Sin embargo, Sanahuja (2020) señala que explicar el orden mundial contemporáneo solamente en términos de “difusión” o “transición” de poder es simplista y errado, ya que lo que estaríamos atravesando es un cambio de ciclo histórico, marcado no solo por la crisis de la potencia dominante (Estados Unidos), sino también por la crisis de la globalización financiera neoliberal. Dussel (2014) se refiere a este proceso como “transición agónica”, caracterizada por la crisis terminal de un orden hegemónico y el proceso avanzado de sucesión hacia uno nuevo.
Reflexiones finales
El orden mundial contemporáneo atraviesa cambios de carácter cuantitativo, referidos a la cantidad de actores protagónicos en el escenario global, y de carácter cualitativo, que tienen que ver con la forma que han tomado tanto los actores estatales como los no estatales a nivel internacional. Atravesamos un cambio estructural en el escenario internacional, que no puede reducirse sólo a un cambio del centro de gravedad de la economía mundial desde el Atlántico al Pacífico, proceso que sin duda se está produciendo, sino que debemos interpretarlo como una verdadera transición histórica-espacial, que nos demanda actualizar los marcos interpretativos de análisis, para no cometer errores que conlleven hacer lecturas distorsionadas y, lo más peligrosos, a actuar de manera equivocada.

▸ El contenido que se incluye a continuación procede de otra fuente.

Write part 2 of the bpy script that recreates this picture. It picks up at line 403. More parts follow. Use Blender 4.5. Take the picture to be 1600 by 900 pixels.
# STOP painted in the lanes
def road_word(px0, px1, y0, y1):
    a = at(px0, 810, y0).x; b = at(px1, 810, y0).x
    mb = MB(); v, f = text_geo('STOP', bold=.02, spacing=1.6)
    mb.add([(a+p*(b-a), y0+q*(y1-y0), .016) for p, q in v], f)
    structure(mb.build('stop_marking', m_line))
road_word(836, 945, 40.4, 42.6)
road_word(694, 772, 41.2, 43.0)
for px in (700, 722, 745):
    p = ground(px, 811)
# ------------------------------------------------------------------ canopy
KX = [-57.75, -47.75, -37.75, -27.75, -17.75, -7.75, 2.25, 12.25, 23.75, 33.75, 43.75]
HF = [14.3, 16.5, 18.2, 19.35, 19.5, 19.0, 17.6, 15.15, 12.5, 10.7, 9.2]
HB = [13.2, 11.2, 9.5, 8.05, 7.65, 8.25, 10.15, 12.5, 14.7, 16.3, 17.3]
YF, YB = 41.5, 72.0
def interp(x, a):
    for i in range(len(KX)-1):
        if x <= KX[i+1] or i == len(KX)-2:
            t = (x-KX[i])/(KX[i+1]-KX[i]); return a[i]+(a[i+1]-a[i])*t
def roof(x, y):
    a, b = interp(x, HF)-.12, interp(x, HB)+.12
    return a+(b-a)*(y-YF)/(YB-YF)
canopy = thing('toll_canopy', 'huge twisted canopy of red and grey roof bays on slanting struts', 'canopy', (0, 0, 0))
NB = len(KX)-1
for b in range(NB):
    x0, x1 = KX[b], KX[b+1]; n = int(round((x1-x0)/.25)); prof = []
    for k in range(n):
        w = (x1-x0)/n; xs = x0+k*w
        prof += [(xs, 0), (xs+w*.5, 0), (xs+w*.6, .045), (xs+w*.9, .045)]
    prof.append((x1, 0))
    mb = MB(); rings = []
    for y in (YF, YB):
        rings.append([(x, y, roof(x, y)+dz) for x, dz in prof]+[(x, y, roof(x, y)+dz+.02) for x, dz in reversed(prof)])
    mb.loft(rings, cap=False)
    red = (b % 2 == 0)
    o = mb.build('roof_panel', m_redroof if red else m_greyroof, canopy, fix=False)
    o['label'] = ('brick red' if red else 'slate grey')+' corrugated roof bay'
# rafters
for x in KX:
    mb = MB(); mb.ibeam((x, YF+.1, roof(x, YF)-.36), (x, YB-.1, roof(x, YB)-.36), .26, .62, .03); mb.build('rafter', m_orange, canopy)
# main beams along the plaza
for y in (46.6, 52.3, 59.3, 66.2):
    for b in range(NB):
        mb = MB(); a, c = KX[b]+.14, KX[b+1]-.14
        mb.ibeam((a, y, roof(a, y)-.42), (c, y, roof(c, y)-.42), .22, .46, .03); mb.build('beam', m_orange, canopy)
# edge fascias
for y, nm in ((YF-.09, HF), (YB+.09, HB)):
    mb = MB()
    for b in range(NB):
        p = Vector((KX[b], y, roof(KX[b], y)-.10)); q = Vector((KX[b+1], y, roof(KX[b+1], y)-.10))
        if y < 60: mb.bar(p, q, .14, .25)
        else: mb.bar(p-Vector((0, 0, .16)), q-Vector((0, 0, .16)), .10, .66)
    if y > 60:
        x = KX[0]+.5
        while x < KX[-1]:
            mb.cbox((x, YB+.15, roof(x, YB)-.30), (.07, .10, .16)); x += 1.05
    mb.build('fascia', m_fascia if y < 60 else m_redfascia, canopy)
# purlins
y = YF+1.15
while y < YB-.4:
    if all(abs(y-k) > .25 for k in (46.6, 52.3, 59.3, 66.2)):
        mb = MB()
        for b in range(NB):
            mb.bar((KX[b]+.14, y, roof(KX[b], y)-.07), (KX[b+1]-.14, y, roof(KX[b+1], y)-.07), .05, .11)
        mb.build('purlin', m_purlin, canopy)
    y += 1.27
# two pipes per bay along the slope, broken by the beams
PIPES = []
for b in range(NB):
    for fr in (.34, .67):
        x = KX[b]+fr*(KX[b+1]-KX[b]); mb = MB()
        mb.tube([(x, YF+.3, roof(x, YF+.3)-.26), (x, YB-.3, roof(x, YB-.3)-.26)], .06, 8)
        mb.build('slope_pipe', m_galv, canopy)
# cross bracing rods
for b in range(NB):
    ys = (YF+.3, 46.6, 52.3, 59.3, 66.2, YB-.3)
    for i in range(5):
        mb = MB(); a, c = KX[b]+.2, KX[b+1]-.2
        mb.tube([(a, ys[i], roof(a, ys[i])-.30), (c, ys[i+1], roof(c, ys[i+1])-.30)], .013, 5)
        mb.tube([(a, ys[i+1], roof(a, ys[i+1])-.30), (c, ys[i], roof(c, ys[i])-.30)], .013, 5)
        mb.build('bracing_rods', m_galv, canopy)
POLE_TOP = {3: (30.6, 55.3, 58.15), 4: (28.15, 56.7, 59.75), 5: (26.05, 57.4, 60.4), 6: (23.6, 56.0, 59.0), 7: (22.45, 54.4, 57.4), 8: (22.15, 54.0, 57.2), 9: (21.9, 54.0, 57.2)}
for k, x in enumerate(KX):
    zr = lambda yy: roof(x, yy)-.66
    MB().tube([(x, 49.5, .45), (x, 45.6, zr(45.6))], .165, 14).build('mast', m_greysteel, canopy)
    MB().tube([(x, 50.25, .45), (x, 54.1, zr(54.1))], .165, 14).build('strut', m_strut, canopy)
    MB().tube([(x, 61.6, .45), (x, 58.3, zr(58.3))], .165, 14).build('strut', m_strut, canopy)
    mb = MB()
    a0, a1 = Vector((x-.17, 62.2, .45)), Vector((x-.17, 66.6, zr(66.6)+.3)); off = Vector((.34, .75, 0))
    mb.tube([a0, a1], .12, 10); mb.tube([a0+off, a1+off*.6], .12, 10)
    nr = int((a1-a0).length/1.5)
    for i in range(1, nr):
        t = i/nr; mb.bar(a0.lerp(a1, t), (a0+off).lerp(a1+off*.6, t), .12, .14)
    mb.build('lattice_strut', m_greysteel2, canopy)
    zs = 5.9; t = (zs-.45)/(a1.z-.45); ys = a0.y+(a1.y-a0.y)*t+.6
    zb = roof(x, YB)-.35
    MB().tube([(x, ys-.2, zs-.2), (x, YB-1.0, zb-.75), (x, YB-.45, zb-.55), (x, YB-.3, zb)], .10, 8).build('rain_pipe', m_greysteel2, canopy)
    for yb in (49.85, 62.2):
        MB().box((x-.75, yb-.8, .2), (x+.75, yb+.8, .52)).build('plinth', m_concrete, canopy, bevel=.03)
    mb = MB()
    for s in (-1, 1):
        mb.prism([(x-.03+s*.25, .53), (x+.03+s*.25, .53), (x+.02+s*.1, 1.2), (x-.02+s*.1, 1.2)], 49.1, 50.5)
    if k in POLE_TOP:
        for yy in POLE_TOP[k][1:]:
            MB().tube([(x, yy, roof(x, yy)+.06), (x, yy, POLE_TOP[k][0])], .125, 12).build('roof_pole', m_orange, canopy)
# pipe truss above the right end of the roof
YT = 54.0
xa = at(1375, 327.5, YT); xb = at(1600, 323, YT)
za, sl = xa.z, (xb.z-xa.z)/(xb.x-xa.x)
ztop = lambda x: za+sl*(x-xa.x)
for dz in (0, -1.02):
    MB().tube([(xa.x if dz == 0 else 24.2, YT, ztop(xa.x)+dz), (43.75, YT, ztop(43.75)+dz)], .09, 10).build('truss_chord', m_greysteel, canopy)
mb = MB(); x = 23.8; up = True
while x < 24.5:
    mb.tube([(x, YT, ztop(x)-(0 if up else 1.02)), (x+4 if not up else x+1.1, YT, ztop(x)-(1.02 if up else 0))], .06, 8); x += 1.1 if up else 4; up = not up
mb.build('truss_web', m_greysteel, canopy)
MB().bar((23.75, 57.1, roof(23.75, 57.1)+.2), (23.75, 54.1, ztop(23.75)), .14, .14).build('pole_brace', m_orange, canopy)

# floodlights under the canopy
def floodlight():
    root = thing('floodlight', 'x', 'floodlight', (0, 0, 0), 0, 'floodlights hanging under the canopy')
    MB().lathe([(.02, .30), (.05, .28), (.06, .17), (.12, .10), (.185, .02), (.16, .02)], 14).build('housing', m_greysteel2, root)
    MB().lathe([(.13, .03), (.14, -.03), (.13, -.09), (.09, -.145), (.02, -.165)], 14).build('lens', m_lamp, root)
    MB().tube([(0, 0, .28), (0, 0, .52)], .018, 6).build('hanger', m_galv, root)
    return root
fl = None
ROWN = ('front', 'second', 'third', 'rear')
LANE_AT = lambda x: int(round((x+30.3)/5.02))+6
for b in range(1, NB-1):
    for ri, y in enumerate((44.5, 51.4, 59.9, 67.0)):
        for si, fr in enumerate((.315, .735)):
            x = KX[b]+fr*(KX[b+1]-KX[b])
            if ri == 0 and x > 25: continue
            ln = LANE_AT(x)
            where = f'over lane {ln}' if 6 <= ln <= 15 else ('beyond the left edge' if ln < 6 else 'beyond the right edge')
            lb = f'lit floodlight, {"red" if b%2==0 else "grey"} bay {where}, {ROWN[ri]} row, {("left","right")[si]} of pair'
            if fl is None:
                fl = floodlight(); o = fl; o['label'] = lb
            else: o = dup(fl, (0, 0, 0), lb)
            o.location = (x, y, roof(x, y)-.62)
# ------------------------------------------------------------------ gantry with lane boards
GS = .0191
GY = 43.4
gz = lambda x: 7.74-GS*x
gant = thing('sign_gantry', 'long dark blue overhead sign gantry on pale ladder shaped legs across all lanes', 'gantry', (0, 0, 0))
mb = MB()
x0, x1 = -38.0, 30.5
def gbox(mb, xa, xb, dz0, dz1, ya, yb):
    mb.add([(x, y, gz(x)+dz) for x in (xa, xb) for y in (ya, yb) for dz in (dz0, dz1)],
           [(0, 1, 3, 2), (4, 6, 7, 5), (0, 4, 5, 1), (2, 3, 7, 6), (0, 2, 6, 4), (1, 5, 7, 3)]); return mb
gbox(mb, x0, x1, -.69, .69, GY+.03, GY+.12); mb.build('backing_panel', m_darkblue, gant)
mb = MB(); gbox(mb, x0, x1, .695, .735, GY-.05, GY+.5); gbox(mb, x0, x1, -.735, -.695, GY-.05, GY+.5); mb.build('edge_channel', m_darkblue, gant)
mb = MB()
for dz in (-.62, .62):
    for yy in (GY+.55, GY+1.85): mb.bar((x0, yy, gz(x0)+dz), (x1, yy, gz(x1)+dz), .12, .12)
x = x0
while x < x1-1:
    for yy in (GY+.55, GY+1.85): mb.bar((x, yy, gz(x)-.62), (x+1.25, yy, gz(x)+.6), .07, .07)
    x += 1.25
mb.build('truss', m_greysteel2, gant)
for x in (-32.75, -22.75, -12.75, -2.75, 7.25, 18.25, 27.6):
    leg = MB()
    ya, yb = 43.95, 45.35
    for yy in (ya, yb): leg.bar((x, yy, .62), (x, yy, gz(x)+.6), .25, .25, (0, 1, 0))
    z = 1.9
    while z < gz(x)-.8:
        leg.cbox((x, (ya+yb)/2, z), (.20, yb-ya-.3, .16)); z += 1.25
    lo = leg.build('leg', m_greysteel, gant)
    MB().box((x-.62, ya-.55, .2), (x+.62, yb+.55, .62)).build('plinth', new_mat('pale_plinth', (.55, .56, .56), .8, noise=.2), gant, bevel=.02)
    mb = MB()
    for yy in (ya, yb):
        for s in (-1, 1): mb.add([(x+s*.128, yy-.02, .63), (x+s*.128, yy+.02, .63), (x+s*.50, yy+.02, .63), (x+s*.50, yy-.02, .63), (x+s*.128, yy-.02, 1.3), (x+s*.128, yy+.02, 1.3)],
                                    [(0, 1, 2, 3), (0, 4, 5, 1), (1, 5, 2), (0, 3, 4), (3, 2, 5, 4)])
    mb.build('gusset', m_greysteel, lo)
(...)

Al análisis de la naturaleza, la forma y los objetivos de los Estados (nacionales, continentales y globales), que han ocupado el centro de la escena en los análisis geopolíticos clásicos y contemporáneos, debemos incorporar una mirada sobre las fuerzas sociales impulsoras de proyectos estratégicos en pugna y de la estructura que ha tomado la economía y la política global. Lo que está claro, es que ni la forma que ha tomado el Estado a partir de principios de 1900 ni el sistema histórico dominante luego de la segunda guerra mundial pueden responder adecuadamente a sus contradicciones inherentes, que hoy afloran con toda su fuerza (Wallerstein, 2007).
Los Estados Unidos atraviesan una etapa de declive hegemónico; el Estado-nación industrial imperialista de país central atraviesa una crisis como contenedor de poder de las fuerzas más dinámicas del capitalismo global; y el occidente anglosajón (en tanto sistema de ideas, valores y cosmovisiones con pretensión universal) atraviesa una crisis de legitimidad. Estas crisis no tienen una única salida sino dos: o se profundiza la globalización financiera neoliberal, con sus instituciones políticas, económicas y financieras globales, sus cadenas globales de valor transfronterizas y su sistema de valores posmodernos, o se consolidan los polos de poder emergentes, con su reivindicación protagónica del Estado, su defensa del pluriversalismo y de la coexistencia pacífica de las civilizaciones a nivel mundial.
Al igual que en otras etapas de la historia, las crisis en el centro del capitalismo mundial y la agudización de las disputas entre polos de poder habilitan las condiciones para el desarrollo de proyectos alternativos en nuestra región. Es una nueva oportunidad histórica de reconstruir la dignidad histórica para América Latina y el Caribe a través de proyectos estratégicos que reclamen mayor autonomía relativa, distribución de la renta y complejización de los sistemas productivos. Una región con mayor igualdad, soberanía política, independencia económica y justicia social.